L’état d’hypnose, un état naturel
Nathalie Bilbeau insiste : « c’est juste un état d’ouverture de conscience, on entre dans un état modifié de conscience de la perception du monde : avec du calme et de la relaxation, on s’ouvre surtout par le biais de tous les sens. C’est un peu une mise en disponibilité des sens, de l’imaginaire ; c’est un état naturel dans lequel on se retrouve tous à certains moments de la journée dans notre quotidien ». Pour accompagner les participants des ateliers, elle utilise quelques leviers : le calme qui peut être offert par une installation au milieu des vignes si le temps le permet, le fait que chacun soit confortablement installé, et puis ses talents de conteuse. « Je raconte une histoire, c’est un peu un conte de griot et j’utilise les leviers qui permettent d’ouvrir les sens. J’élabore un scénario et chacun y entre avec sa propre histoire. ». Avec cette technique, c’est pourtant un vrai atelier d’oenologie qui est proposé : explications géologiques du territoire, un peu d’histoire locale et de connaissance des vins et d’initiation à l’œnologie, qui se terminent évidemment par des dégustations. Les deux animatrices insistent : « C’est un moment que chacun s’offre à soi, un temps pour soi pour observer comment on aborde ce produit. Certains participants ferment les yeux, d’autres non ; chacun fait comme il préfère. Après l’atelier, certains souhaitent goûter à nouveau les vins : ils peuvent mentaliser cette expérience qui passe par le corps ».

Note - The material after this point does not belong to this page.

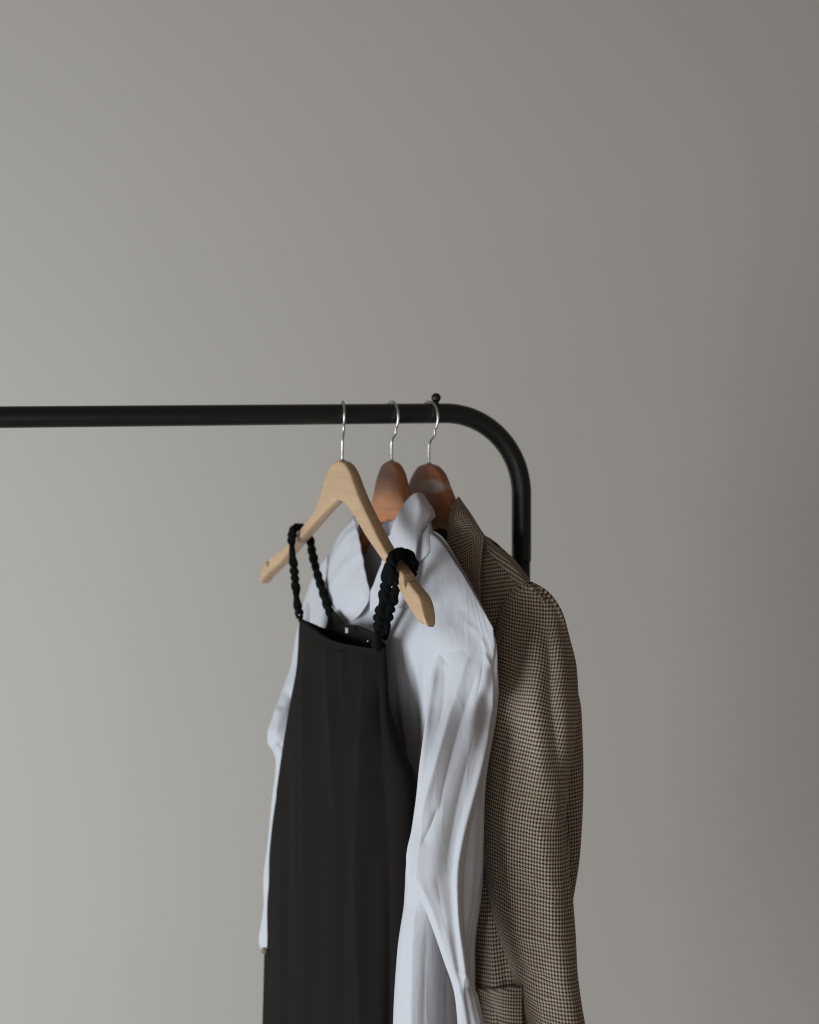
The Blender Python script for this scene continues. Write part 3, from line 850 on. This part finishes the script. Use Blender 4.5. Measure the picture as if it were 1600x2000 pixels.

Un atelier en cohérence avec toute la philosophie du domaine
Pour Sophie Jullien, cet atelier qui est proposé de façon épisodique n’est pas un gadget à la mode mais entre clairement dans ce qu’elle et son mari veulent faire du domaine créé par ses ancêtres en 1970, en agriculture bio depuis 1998, et qu’ils ont repris en 2006. « Pour la culture, on se maintient sur le principe du sol vivant ; et on a éliminé tous les intrants » sur les 20 hectares de vignes, dont certaines parcelles sont replantées avec des cépages anciens. À la cave, pour tous les vins qui entrent dans trois appellations (AOP Beaumes-de-Venise, Ventoux et Côtes-du-Rhône), c’est la même sobriété en produits de synthèse qui est observée : « aucun produit oenologique n’est utilisé en cours de vinification ».
Pour le couple, le domaine ne peut pas être seulement un lieu dédié au vin : « c’est un ancien couvent. On dispose d’un lieu et d’un paysage magnifiques, ce serait dommage de ne l’utiliser que pour vendre du vin ». Elle propose donc de nombreuses manifestations pour en faire « une sorte de lieu culturel » avec des expositions, des soirées théâtre ou poésie, des marchés thématiques, des repas... Les activités de bien-être y ont aussi leur place avec du yoga dans les vignes ou des cercles de parole. Et c’est tout un fonctionnement autour du bien-vivre et du bien manger qui est mis en place, en partenariat avec plusieurs institutions. Sophie Julien compte bien installer une activité de maraichage qui
permettrait de fournir les cantines scolaires. D’ailleurs, toujours dans l’esprit de transmettre, le domaine a accueilli cet automne les enfants de l’école intercommunale de Suzette, Le Barroux et la Roque-Alric : des demi-journées autour du travail des vendanges et de la vinification. De retour à l’école, les enfants ont dessiné des étiquettes dont six seront choisies pour orner 1000 bouteilles d’une cuvée d’AOP Ventoux rouge : 2 € par bouteille seront reversés à l’amicale laïque de l’école.